Work instructions: Every line of the material below must be repeated exactly.

Data shown:

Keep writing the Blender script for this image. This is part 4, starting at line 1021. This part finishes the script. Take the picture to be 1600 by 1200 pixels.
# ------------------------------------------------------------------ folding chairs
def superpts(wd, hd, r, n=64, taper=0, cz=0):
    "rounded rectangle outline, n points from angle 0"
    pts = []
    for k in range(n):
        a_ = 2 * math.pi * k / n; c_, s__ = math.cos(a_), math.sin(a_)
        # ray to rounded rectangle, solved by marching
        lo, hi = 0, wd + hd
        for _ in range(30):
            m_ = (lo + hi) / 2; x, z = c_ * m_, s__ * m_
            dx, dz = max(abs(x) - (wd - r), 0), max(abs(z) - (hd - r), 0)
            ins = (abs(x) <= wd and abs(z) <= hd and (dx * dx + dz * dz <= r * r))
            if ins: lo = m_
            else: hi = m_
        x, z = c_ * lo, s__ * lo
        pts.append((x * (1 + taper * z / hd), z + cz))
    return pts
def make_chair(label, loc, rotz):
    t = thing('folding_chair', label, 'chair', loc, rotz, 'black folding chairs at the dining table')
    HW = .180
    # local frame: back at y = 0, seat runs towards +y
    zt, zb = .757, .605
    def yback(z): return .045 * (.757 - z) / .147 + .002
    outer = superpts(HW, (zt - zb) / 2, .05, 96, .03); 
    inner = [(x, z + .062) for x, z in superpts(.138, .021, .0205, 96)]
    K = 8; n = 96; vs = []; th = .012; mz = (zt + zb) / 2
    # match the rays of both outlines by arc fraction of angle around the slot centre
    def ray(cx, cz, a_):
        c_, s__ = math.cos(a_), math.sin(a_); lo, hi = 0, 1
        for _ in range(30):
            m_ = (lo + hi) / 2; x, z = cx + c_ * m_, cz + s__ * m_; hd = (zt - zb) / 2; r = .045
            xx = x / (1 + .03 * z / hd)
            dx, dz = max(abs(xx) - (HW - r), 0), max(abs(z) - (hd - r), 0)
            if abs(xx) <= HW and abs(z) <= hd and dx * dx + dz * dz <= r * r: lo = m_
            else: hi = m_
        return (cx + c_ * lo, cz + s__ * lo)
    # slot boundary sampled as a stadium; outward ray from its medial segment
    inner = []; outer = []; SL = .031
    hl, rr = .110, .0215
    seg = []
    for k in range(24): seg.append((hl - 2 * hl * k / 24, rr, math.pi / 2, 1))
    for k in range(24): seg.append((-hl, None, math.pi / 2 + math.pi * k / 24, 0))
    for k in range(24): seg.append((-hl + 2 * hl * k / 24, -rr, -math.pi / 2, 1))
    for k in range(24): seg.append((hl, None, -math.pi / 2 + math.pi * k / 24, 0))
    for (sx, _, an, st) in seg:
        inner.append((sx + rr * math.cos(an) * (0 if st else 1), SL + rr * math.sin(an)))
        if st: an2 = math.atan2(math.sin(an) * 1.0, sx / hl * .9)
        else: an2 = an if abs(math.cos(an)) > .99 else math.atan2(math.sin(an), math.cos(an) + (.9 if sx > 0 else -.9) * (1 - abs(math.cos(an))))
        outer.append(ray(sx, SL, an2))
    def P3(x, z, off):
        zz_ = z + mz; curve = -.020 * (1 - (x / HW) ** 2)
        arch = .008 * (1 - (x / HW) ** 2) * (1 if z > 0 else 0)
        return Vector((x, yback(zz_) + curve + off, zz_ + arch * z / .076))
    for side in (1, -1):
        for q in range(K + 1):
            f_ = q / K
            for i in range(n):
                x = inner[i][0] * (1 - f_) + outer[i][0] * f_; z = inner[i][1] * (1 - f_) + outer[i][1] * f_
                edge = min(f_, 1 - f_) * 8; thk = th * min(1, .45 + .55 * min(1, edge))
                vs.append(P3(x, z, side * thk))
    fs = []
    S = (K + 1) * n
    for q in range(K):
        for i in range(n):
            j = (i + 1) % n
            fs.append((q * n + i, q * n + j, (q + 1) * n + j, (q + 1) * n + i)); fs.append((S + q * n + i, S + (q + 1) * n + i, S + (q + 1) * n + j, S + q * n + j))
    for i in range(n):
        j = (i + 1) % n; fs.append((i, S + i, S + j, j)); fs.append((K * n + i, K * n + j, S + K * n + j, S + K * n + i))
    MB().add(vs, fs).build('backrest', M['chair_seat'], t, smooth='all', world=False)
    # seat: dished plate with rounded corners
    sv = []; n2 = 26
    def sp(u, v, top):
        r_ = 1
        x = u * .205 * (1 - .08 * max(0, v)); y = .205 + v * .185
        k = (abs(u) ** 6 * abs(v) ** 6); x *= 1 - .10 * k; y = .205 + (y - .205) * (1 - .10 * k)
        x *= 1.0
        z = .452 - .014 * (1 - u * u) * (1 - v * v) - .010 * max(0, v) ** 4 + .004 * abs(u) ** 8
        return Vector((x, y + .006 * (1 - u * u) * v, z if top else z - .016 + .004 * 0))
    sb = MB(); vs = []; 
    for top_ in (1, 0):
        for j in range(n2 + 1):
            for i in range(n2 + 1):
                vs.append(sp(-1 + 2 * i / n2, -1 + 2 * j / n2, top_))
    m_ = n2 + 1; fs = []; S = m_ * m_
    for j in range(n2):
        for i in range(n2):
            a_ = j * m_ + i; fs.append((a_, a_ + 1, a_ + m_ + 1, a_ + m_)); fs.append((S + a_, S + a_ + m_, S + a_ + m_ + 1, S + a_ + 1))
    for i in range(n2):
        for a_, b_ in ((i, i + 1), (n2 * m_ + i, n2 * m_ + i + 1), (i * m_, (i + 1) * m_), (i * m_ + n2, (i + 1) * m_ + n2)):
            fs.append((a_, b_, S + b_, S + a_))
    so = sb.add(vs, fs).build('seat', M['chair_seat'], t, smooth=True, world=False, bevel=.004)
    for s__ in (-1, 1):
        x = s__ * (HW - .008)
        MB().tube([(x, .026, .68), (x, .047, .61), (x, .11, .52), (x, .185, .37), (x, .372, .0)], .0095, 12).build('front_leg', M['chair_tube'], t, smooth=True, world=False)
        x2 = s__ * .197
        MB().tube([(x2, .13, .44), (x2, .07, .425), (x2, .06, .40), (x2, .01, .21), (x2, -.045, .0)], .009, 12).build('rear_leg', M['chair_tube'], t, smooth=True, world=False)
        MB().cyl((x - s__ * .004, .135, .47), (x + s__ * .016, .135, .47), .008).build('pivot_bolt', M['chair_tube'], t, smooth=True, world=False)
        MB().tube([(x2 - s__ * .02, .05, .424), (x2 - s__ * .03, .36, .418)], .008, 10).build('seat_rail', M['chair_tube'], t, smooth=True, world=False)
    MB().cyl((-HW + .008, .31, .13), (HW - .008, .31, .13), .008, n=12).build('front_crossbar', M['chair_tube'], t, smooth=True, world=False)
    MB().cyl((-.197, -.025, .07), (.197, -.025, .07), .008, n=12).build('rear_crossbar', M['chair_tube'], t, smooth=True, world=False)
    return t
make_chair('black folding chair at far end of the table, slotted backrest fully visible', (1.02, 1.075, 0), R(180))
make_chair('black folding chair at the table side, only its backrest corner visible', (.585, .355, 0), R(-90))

Written response:
Keep writing the Blender script for this image. This is part 4, starting at line 1021. This part finishes the script. Take the picture to be 1600 by 1200 pixels.
# ------------------------------------------------------------------ folding chairs
def superpts(wd, hd, r, n=64, taper=0, cz=0):
    "rounded rectangle outline, n points from angle 0"
    pts = []
    for k in range(n):
        a_ = 2 * math.pi * k / n; c_, s__ = math.cos(a_), math.sin(a_)
        # ray to rounded rectangle, solved by marching
        lo, hi = 0, wd + hd
        for _ in range(30):
            m_ = (lo + hi) / 2; x, z = c_ * m_, s__ * m_
            dx, dz = max(abs(x) - (wd - r), 0), max(abs(z) - (hd - r), 0)
            ins = (abs(x) <= wd and abs(z) <= hd and (dx * dx + dz * dz <= r * r))
            if ins: lo = m_
            else: hi = m_
        x, z = c_ * lo, s__ * lo
        pts.append((x * (1 + taper * z / hd), z + cz))
    return pts
def make_chair(label, loc, rotz):
    t = thing('folding_chair', label, 'chair', loc, rotz, 'black folding chairs at the dining table')
    HW = .180
    # local frame: back at y = 0, seat runs towards +y
    zt, zb = .757, .605
    def yback(z): return .045 * (.757 - z) / .147 + .002
    outer = superpts(HW, (zt - zb) / 2, .05, 96, .03); 
    inner = [(x, z + .062) for x, z in superpts(.138, .021, .0205, 96)]
    K = 8; n = 96; vs = []; th = .012; mz = (zt + zb) / 2
    # match the rays of both outlines by arc fraction of angle around the slot centre
    def ray(cx, cz, a_):
        c_, s__ = math.cos(a_), math.sin(a_); lo, hi = 0, 1
        for _ in range(30):
            m_ = (lo + hi) / 2; x, z = cx + c_ * m_, cz + s__ * m_; hd = (zt - zb) / 2; r = .045
            xx = x / (1 + .03 * z / hd)
            dx, dz = max(abs(xx) - (HW - r), 0), max(abs(z) - (hd - r), 0)
            if abs(xx) <= HW and abs(z) <= hd and dx * dx + dz * dz <= r * r: lo = m_
            else: hi = m_
        return (cx + c_ * lo, cz + s__ * lo)
    # slot boundary sampled as a stadium; outward ray from its medial segment
    inner = []; outer = []; SL = .031
    hl, rr = .110, .0215
    seg = []
    for k in range(24): seg.append((hl - 2 * hl * k / 24, rr, math.pi / 2, 1))
    for k in range(24): seg.append((-hl, None, math.pi / 2 + math.pi * k / 24, 0))
    for k in range(24): seg.append((-hl + 2 * hl * k / 24, -rr, -math.pi / 2, 1))
    for k in range(24): seg.append((hl, None, -math.pi / 2 + math.pi * k / 24, 0))
    for (sx, _, an, st) in seg:
        inner.append((sx + rr * math.cos(an) * (0 if st else 1), SL + rr * math.sin(an)))
        if st: an2 = math.atan2(math.sin(an) * 1.0, sx / hl * .9)
        else: an2 = an if abs(math.cos(an)) > .99 else math.atan2(math.sin(an), math.cos(an) + (.9 if sx > 0 else -.9) * (1 - abs(math.cos(an))))
        outer.append(ray(sx, SL, an2))
    def P3(x, z, off):
        zz_ = z + mz; curve = -.020 * (1 - (x / HW) ** 2)
        arch = .008 * (1 - (x / HW) ** 2) * (1 if z > 0 else 0)
        return Vector((x, yback(zz_) + curve + off, zz_ + arch * z / .076))
    for side in (1, -1):
        for q in range(K + 1):
            f_ = q / K
            for i in range(n):
                x = inner[i][0] * (1 - f_) + outer[i][0] * f_; z = inner[i][1] * (1 - f_) + outer[i][1] * f_
                edge = min(f_, 1 - f_) * 8; thk = th * min(1, .45 + .55 * min(1, edge))
                vs.append(P3(x, z, side * thk))
    fs = []
    S = (K + 1) * n
    for q in range(K):
        for i in range(n):
            j = (i + 1) % n
            fs.append((q * n + i, q * n + j, (q + 1) * n + j, (q + 1) * n + i)); fs.append((S + q * n + i, S + (q + 1) * n + i, S + (q + 1) * n + j, S + q * n + j))
    for i in range(n):
        j = (i + 1) % n; fs.append((i, S + i, S + j, j)); fs.append((K * n + i, K * n + j, S + K * n + j, S + K * n + i))
    MB().add(vs, fs).build('backrest', M['chair_seat'], t, smooth='all', world=False)
    # seat: dished plate with rounded corners
    sv = []; n2 = 26
    def sp(u, v, top):
        r_ = 1
        x = u * .205 * (1 - .08 * max(0, v)); y = .205 + v * .185
        k = (abs(u) ** 6 * abs(v) ** 6); x *= 1 - .10 * k; y = .205 + (y - .205) * (1 - .10 * k)
        x *= 1.0
        z = .452 - .014 * (1 - u * u) * (1 - v * v) - .010 * max(0, v) ** 4 + .004 * abs(u) ** 8
        return Vector((x, y + .006 * (1 - u * u) * v, z if top else z - .016 + .004 * 0))
    sb = MB(); vs = []; 
    for top_ in (1, 0):
        for j in range(n2 + 1):
            for i in range(n2 + 1):
                vs.append(sp(-1 + 2 * i / n2, -1 + 2 * j / n2, top_))
    m_ = n2 + 1; fs = []; S = m_ * m_
    for j in range(n2):
        for i in range(n2):
            a_ = j * m_ + i; fs.append((a_, a_ + 1, a_ + m_ + 1, a_ + m_)); fs.append((S + a_, S + a_ + m_, S + a_ + m_ + 1, S + a_ + 1))
    for i in range(n2):
        for a_, b_ in ((i, i + 1), (n2 * m_ + i, n2 * m_ + i + 1), (i * m_, (i + 1) * m_), (i * m_ + n2, (i + 1) * m_ + n2)):
            fs.append((a_, b_, S + b_, S + a_))
    so = sb.add(vs, fs).build('seat', M['chair_seat'], t, smooth=True, world=False, bevel=.004)
    for s__ in (-1, 1):
        x = s__ * (HW - .008)
        MB().tube([(x, .026, .68), (x, .047, .61), (x, .11, .52), (x, .185, .37), (x, .372, .0)], .0095, 12).build('front_leg', M['chair_tube'], t, smooth=True, world=False)
        x2 = s__ * .197
        MB().tube([(x2, .13, .44), (x2, .07, .425), (x2, .06, .40), (x2, .01, .21), (x2, -.045, .0)], .009, 12).build('rear_leg', M['chair_tube'], t, smooth=True, world=False)
        MB().cyl((x - s__ * .004, .135, .47), (x + s__ * .016, .135, .47), .008).build('pivot_bolt', M['chair_tube'], t, smooth=True, world=False)
        MB().tube([(x2 - s__ * .02, .05, .424), (x2 - s__ * .03, .36, .418)], .008, 10).build('seat_rail', M['chair_tube'], t, smooth=True, world=False)
    MB().cyl((-HW + .008, .31, .13), (HW - .008, .31, .13), .008, n=12).build('front_crossbar', M['chair_tube'], t, smooth=True, world=False)
    MB().cyl((-.197, -.025, .07), (.197, -.025, .07), .008, n=12).build('rear_crossbar', M['chair_tube'], t, smooth=True, world=False)
    return t
make_chair('black folding chair at far end of the table, slotted backrest fully visible', (1.02, 1.075, 0), R(180))
make_chair('black folding chair at the table side, only its backrest corner visible', (.585, .355, 0), R(-90))